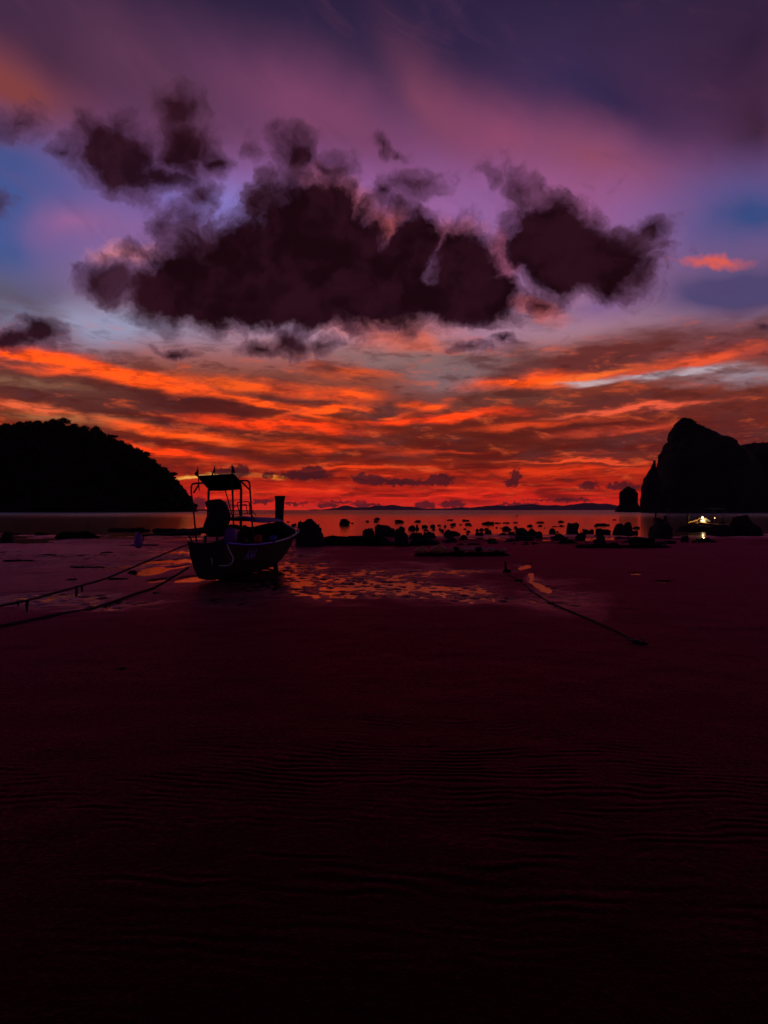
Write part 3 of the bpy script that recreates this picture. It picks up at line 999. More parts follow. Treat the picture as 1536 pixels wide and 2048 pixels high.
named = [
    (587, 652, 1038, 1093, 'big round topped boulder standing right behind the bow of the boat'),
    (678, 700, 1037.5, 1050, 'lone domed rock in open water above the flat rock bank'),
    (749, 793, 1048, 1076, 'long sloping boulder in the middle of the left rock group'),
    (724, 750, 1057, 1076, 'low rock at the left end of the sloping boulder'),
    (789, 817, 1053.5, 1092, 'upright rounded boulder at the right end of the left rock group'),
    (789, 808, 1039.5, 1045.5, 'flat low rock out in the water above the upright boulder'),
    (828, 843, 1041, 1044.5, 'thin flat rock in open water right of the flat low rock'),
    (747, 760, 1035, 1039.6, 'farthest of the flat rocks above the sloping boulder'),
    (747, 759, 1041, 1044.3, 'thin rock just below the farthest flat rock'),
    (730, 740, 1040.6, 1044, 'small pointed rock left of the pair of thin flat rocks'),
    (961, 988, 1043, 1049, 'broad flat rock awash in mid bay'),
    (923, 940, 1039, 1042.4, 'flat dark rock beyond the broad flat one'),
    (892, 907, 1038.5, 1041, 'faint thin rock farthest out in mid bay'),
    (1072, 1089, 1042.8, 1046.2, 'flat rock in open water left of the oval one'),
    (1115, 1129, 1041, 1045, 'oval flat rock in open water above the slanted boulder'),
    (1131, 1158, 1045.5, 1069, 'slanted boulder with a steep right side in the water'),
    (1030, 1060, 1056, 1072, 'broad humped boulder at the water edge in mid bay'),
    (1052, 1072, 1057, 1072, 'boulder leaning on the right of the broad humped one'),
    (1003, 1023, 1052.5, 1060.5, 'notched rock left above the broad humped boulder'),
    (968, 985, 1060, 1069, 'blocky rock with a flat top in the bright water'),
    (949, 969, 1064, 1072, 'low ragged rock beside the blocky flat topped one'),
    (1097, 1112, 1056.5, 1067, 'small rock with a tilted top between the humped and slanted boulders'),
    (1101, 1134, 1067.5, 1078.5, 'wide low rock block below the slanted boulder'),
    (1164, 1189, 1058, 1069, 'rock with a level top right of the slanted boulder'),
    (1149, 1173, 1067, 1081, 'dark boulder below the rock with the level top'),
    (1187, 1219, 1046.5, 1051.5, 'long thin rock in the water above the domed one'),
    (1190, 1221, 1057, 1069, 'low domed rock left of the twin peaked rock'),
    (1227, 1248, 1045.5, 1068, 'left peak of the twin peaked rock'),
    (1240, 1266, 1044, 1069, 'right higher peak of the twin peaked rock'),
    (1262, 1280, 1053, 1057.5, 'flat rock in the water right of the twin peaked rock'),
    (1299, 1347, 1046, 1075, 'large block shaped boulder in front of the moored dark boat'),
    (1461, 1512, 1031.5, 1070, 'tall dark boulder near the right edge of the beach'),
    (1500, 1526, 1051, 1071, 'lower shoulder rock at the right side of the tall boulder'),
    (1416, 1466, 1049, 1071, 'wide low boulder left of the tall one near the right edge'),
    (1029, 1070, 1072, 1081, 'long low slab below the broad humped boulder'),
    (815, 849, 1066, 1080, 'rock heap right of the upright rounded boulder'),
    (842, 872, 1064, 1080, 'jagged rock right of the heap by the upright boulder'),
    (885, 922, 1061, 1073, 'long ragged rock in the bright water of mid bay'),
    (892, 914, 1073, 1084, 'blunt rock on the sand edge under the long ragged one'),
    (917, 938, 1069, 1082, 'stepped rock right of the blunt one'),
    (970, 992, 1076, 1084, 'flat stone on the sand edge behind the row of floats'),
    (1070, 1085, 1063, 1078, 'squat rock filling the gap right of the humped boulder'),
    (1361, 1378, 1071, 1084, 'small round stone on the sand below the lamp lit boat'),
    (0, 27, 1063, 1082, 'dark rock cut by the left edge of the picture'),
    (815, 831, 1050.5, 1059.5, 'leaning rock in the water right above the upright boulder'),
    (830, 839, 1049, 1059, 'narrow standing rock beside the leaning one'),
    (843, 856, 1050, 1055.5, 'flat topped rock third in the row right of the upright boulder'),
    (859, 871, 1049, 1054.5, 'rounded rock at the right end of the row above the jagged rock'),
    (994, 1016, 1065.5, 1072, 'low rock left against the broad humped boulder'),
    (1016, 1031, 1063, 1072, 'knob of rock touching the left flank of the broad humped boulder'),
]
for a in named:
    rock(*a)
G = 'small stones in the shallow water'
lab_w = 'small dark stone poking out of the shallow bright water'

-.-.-

▸ **What to work on**: Look for "wide" and pull out every line that has it.

▸ **Exercise response**:
Write part 3 of the bpy script that recreates this picture. It picks up at line 999. More parts follow. Treat the picture as 1536 pixels wide and 2048 pixels high.
    (1101, 1134, 1067.5, 1078.5, 'wide low rock block below the slanted boulder'),
    (1416, 1466, 1049, 1071, 'wide low boulder left of the tall one near the right edge'),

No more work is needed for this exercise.